Thank you Michael, Cody, Dustin, Jordan, Cameron and Kennedy for making my life so blessed, fun and never having a dull moment.


Kennedy with her sisters & cousins.

Sunday, January 20, 2008

What to do

What do you do when you have to choose and any choice you make could be the wrong one? This is one of those times I need God to sit down with me and just tell me what to do.
When I left Dillon to start The Hug Away Foundation I knew I would need to find another job because bills needed to be paid. What I didn't know is that it would take me almost 4 months to find another job. Needless to say bills piled up. I had days when I thought I couldn't take it anymore, but I knew Gods plan is always bigger than mine and much better!
Here is the deal, after being so excited about my new job (which is so great) the facts are it is going to cost me more to work there (gas, day care). Sooo... this is the point where I wish God would just tell me what to do. My priorities? God, my family, Hug Away then job.
So what do I do? Hope some bling bling drops from the sky? Or maybe the little money fairy will leave a big huge wad of cash under my pillow.
It was also suggested when I started the foundation, not to work at all and focus only on getting the foundation going. No pressure there. I just have to believe that God will reveal to me and provide. He hasn't let me down yet. I let Him down a lot. Man these faith test are hard!
If it seems to you like I am a little ADHD I am! Thank goodness I have God watching out for me.

Thursday, January 17, 2008

Our God is an awesome God!


Guess what I got for my birthday? A JOB!!!! A wonderful part time job! It is an answer to prayer. I kept the faith and God answered my prayers.
I also gave myself a puppy! Happy Birthday to me from me! He is a 3 month old part border collie/beagle and his name is Brody. His eyes are so blue they are almost white.
And the biggest news of all, We received the paperwork/ approval for THE HUG AWAY FOUNDATION to become a non profit.
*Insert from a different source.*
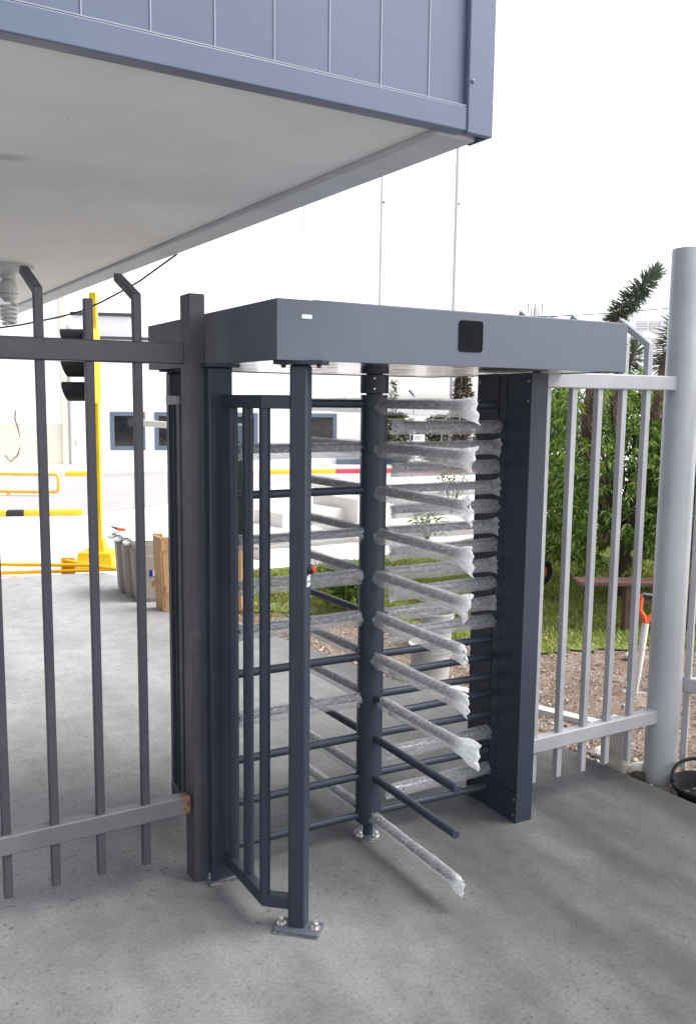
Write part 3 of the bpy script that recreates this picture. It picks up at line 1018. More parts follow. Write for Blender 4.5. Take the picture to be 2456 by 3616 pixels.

And the very bestest news (quote Cameron!) after a very long delay Ms. Kennedy will officially be ours February 15th! And we celebrated Kennedy's Gotcha Day with her travel and orphanage buddy cutie Kein & his sweet parents Brad & Cynthia who are moving closer to us! Yeah!
I have such a story to tell about how God taught me a lesson.
Ok I was having a pity party a couple of weeks ago. That night God spoke to me and said "Elaine you are so good at reading christian books and inspirational quotes, writing your own inspirational thoughts, going to church, going to Sunday school but when is the last time you read my book? I mean really, really read it? ouch. I walked over to my bible and it literally feel open to Job! I kind of moaned, I wanted something uplifting. Anyway it was open to a page where God is really getting on to Job. Asking him questions about what God has done, you know make the planets, the oceans, raise the dead...really giving poor Job what for, for doubting Him. Well it was like He was yelling at me. Honestly I told a friend I could literally feel Him shouting out me, so disappointed that I did not trust Him enough to handle my problems. My heart broke. How can I, a person who loves God so much and want to please Him treat Him like that. I read and read. Needless to say I gave my pity party to God and the next day 3 job offers! And more important peace.
God wants us to depend on Him completely. I really don't know why we don't it is a wonderful feeling knowing how much He loves us and that He wants to take care of us.
Thank you God.

Thursday, January 3, 2008

One year ago today

I was on a plane heading to Vietnam. I was getting ready to meet a beautiful little girl that God had chosen as our daughter. Tonight as I held her in my arms rocking her I was looking at her thinking what a blessing she has been, how much she has changed and well she is just so beautiful!